YOUR GOAL
Copy out all of the data exactly as it appears.

DATA LINES
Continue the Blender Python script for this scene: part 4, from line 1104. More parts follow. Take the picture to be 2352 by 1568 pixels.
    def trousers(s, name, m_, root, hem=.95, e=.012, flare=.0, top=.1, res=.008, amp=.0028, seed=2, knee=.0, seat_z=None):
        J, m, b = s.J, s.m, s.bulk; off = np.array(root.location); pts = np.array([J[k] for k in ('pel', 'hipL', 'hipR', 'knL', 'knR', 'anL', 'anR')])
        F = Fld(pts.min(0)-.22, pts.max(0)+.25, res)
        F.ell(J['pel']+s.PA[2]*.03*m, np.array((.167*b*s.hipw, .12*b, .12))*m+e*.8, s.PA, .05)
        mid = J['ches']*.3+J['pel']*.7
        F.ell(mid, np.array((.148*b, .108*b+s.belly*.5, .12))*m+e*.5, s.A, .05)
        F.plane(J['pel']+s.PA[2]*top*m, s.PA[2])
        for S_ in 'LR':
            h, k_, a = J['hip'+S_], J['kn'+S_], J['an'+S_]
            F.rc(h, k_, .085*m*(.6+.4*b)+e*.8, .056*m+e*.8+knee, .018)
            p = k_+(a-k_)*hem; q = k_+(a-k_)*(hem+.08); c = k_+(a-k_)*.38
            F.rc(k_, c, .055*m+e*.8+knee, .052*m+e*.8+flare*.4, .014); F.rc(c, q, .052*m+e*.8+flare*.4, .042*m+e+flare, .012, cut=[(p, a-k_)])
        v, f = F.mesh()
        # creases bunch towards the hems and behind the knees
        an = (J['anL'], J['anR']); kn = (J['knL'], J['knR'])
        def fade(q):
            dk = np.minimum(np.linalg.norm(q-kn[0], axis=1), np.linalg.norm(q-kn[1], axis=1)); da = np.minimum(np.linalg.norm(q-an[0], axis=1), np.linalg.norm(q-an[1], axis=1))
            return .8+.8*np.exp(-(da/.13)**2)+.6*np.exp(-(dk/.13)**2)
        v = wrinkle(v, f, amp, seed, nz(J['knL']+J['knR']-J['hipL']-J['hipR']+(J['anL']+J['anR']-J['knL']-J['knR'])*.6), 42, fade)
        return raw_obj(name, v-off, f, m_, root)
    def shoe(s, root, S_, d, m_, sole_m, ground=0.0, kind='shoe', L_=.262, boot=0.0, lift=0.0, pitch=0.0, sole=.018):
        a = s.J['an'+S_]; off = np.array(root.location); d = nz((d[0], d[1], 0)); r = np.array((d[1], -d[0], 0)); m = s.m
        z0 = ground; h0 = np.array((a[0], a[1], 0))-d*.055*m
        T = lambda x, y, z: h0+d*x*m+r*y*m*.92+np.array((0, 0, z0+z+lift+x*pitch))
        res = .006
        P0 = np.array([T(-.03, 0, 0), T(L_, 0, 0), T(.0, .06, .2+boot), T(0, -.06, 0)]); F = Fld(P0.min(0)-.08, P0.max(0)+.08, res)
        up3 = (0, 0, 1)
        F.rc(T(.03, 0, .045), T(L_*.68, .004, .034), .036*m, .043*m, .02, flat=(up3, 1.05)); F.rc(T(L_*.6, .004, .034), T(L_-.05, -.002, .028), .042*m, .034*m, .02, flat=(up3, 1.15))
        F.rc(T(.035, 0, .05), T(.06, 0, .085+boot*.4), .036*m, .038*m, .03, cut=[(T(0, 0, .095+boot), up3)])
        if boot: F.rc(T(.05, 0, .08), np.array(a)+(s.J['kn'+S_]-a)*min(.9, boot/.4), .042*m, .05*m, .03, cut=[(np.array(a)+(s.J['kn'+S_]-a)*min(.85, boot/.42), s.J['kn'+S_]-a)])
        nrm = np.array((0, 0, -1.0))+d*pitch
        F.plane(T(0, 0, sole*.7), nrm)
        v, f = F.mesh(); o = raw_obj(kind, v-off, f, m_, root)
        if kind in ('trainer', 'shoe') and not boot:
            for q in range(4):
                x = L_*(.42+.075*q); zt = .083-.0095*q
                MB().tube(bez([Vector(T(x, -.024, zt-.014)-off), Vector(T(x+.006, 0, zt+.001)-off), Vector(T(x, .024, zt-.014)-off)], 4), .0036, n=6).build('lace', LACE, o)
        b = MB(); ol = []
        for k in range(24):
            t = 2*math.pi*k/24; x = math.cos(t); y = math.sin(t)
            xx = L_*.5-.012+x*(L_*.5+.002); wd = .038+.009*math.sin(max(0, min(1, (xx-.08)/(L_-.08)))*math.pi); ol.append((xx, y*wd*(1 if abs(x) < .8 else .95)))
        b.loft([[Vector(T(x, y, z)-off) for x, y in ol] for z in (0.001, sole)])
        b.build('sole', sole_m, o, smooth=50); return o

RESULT
Continue the Blender Python script for this scene: part 4, from line 1104. More parts follow. Take the picture to be 2352 by 1568 pixels.
    def trousers(s, name, m_, root, hem=.95, e=.012, flare=.0, top=.1, res=.008, amp=.0028, seed=2, knee=.0, seat_z=None):
        J, m, b = s.J, s.m, s.bulk; off = np.array(root.location); pts = np.array([J[k] for k in ('pel', 'hipL', 'hipR', 'knL', 'knR', 'anL', 'anR')])
        F = Fld(pts.min(0)-.22, pts.max(0)+.25, res)
        F.ell(J['pel']+s.PA[2]*.03*m, np.array((.167*b*s.hipw, .12*b, .12))*m+e*.8, s.PA, .05)
        mid = J['ches']*.3+J['pel']*.7
        F.ell(mid, np.array((.148*b, .108*b+s.belly*.5, .12))*m+e*.5, s.A, .05)
        F.plane(J['pel']+s.PA[2]*top*m, s.PA[2])
        for S_ in 'LR':
            h, k_, a = J['hip'+S_], J['kn'+S_], J['an'+S_]
            F.rc(h, k_, .085*m*(.6+.4*b)+e*.8, .056*m+e*.8+knee, .018)
            p = k_+(a-k_)*hem; q = k_+(a-k_)*(hem+.08); c = k_+(a-k_)*.38
            F.rc(k_, c, .055*m+e*.8+knee, .052*m+e*.8+flare*.4, .014); F.rc(c, q, .052*m+e*.8+flare*.4, .042*m+e+flare, .012, cut=[(p, a-k_)])
        v, f = F.mesh()
        # creases bunch towards the hems and behind the knees
        an = (J['anL'], J['anR']); kn = (J['knL'], J['knR'])
        def fade(q):
            dk = np.minimum(np.linalg.norm(q-kn[0], axis=1), np.linalg.norm(q-kn[1], axis=1)); da = np.minimum(np.linalg.norm(q-an[0], axis=1), np.linalg.norm(q-an[1], axis=1))
            return .8+.8*np.exp(-(da/.13)**2)+.6*np.exp(-(dk/.13)**2)
        v = wrinkle(v, f, amp, seed, nz(J['knL']+J['knR']-J['hipL']-J['hipR']+(J['anL']+J['anR']-J['knL']-J['knR'])*.6), 42, fade)
        return raw_obj(name, v-off, f, m_, root)
    def shoe(s, root, S_, d, m_, sole_m, ground=0.0, kind='shoe', L_=.262, boot=0.0, lift=0.0, pitch=0.0, sole=.018):
        a = s.J['an'+S_]; off = np.array(root.location); d = nz((d[0], d[1], 0)); r = np.array((d[1], -d[0], 0)); m = s.m
        z0 = ground; h0 = np.array((a[0], a[1], 0))-d*.055*m
        T = lambda x, y, z: h0+d*x*m+r*y*m*.92+np.array((0, 0, z0+z+lift+x*pitch))
        res = .006
        P0 = np.array([T(-.03, 0, 0), T(L_, 0, 0), T(.0, .06, .2+boot), T(0, -.06, 0)]); F = Fld(P0.min(0)-.08, P0.max(0)+.08, res)
        up3 = (0, 0, 1)
        F.rc(T(.03, 0, .045), T(L_*.68, .004, .034), .036*m, .043*m, .02, flat=(up3, 1.05)); F.rc(T(L_*.6, .004, .034), T(L_-.05, -.002, .028), .042*m, .034*m, .02, flat=(up3, 1.15))
        F.rc(T(.035, 0, .05), T(.06, 0, .085+boot*.4), .036*m, .038*m, .03, cut=[(T(0, 0, .095+boot), up3)])
        if boot: F.rc(T(.05, 0, .08), np.array(a)+(s.J['kn'+S_]-a)*min(.9, boot/.4), .042*m, .05*m, .03, cut=[(np.array(a)+(s.J['kn'+S_]-a)*min(.85, boot/.42), s.J['kn'+S_]-a)])
        nrm = np.array((0, 0, -1.0))+d*pitch
        F.plane(T(0, 0, sole*.7), nrm)
        v, f = F.mesh(); o = raw_obj(kind, v-off, f, m_, root)
        if kind in ('trainer', 'shoe') and not boot:
            for q in range(4):
                x = L_*(.42+.075*q); zt = .083-.0095*q
                MB().tube(bez([Vector(T(x, -.024, zt-.014)-off), Vector(T(x+.006, 0, zt+.001)-off), Vector(T(x, .024, zt-.014)-off)], 4), .0036, n=6).build('lace', LACE, o)
        b = MB(); ol = []
        for k in range(24):
            t = 2*math.pi*k/24; x = math.cos(t); y = math.sin(t)
            xx = L_*.5-.012+x*(L_*.5+.002); wd = .038+.009*math.sin(max(0, min(1, (xx-.08)/(L_-.08)))*math.pi); ol.append((xx, y*wd*(1 if abs(x) < .8 else .95)))
        b.loft([[Vector(T(x, y, z)-off) for x, y in ol] for z in (0.001, sole)])
        b.build('sole', sole_m, o, smooth=50); return o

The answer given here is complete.